1.267 coordinating, scanning

Here’s a funny thing. Part of finishing the Ford model was applying several teeny-tiny decals to represent the enamel badges on the hood, trunk, and rear posts. So I applied the little badge to the center of the trunk lid, and then I cut out and got ready to apply the tiny little script Fordomatic to the right side of the trunk lid, and suddenly noticed that the center badge decal was gone. Just gone. I looked all over for it and of course couldn’t find it. So I secured the Fordomatic and then on the decal sheet found a very similar badge decal and applied that to the center of the trunk lid.

About 10pm as I was shutting off the TV and getting ready to go to bed, something about my finger caught my eye. What the…

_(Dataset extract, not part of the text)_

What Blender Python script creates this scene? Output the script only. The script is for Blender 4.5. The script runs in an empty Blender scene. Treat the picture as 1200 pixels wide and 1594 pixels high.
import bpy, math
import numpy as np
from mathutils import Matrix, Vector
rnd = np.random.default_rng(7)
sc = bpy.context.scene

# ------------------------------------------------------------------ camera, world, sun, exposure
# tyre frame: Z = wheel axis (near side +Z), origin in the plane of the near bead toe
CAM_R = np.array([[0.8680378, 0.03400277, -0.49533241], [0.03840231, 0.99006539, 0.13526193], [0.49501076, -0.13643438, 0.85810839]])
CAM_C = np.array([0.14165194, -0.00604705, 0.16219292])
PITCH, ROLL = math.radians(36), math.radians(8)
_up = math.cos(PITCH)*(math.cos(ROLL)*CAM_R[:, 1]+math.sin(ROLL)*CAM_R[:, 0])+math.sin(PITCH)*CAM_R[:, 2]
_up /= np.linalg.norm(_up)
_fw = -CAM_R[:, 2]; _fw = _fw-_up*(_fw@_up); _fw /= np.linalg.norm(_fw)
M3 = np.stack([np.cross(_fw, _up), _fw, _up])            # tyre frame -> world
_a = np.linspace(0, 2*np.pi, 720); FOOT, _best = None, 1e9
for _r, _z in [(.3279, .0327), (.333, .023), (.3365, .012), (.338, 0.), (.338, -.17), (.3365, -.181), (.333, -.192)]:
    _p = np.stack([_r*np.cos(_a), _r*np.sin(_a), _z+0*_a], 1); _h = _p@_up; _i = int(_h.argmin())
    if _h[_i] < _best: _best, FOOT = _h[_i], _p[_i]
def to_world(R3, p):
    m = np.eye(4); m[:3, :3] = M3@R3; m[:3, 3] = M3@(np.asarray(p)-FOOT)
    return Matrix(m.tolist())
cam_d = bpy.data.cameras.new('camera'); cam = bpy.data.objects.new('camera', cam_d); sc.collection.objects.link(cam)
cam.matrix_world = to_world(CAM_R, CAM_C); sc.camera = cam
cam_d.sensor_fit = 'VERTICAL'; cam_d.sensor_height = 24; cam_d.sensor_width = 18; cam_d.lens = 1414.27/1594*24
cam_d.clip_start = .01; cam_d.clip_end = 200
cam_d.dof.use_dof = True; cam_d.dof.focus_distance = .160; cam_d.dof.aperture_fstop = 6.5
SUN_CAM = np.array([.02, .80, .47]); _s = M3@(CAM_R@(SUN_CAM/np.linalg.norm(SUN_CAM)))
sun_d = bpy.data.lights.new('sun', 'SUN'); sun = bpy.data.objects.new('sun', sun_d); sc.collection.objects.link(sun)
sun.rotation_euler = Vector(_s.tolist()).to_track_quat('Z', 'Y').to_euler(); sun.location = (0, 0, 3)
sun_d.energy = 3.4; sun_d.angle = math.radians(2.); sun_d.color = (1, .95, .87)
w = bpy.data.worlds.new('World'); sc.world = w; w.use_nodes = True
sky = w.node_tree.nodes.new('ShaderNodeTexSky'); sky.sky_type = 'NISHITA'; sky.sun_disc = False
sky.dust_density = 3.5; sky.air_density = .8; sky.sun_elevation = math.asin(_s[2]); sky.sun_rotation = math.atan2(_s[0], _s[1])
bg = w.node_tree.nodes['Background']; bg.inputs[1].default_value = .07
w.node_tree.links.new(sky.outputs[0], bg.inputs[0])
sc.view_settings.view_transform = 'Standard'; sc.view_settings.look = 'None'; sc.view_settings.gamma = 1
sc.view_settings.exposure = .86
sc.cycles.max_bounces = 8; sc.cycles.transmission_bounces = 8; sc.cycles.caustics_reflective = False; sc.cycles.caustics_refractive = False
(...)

There, stuck to my left pinkie nail was the missing badge decal. So that’s where it went…

Monday 8/24/2020

So early in the morning I woke up obsessing about our somewhat frail volunteers fighting through those fire doors, so went down at breakfast and again at dinner to caution people. No problem, don’t worry, everybody said, even the 5-foot tall 80 year old. So I’m a fuss-budget. I’d have been a crap manager.

In the day I remembered that I have VueScan, a lovely piece of software that I’d often used for scanning photos, but which has the almost undocumented feature of doing automatic OCR to produce text and a searchable PDF from a scanned document. I put it to work scanning my father’s autobiography. I had two copies, and one copy’s binding had completely crumbled so it was no problem lifting the pages out one by one. And in fact I had the PDF of a 200-page book finished in under two hours.

After which, in the evening, it was not hard to finally resolve an annoying mystery that has been bugging me and my nephew and niece for a week: why I have two old scanned slide images of my father’s John Deere tractor, except when you look close, they are two different tractors. Turns out he sold the first tractor, the one we all remember, after we had all left home. Then he decided he still needed a tractor and bought for cheap another one from a retired neighbor. That info was in his biography and, thanks to modern technology, took only a little more time to resolve on the computer, than it would have taken to read the damn book.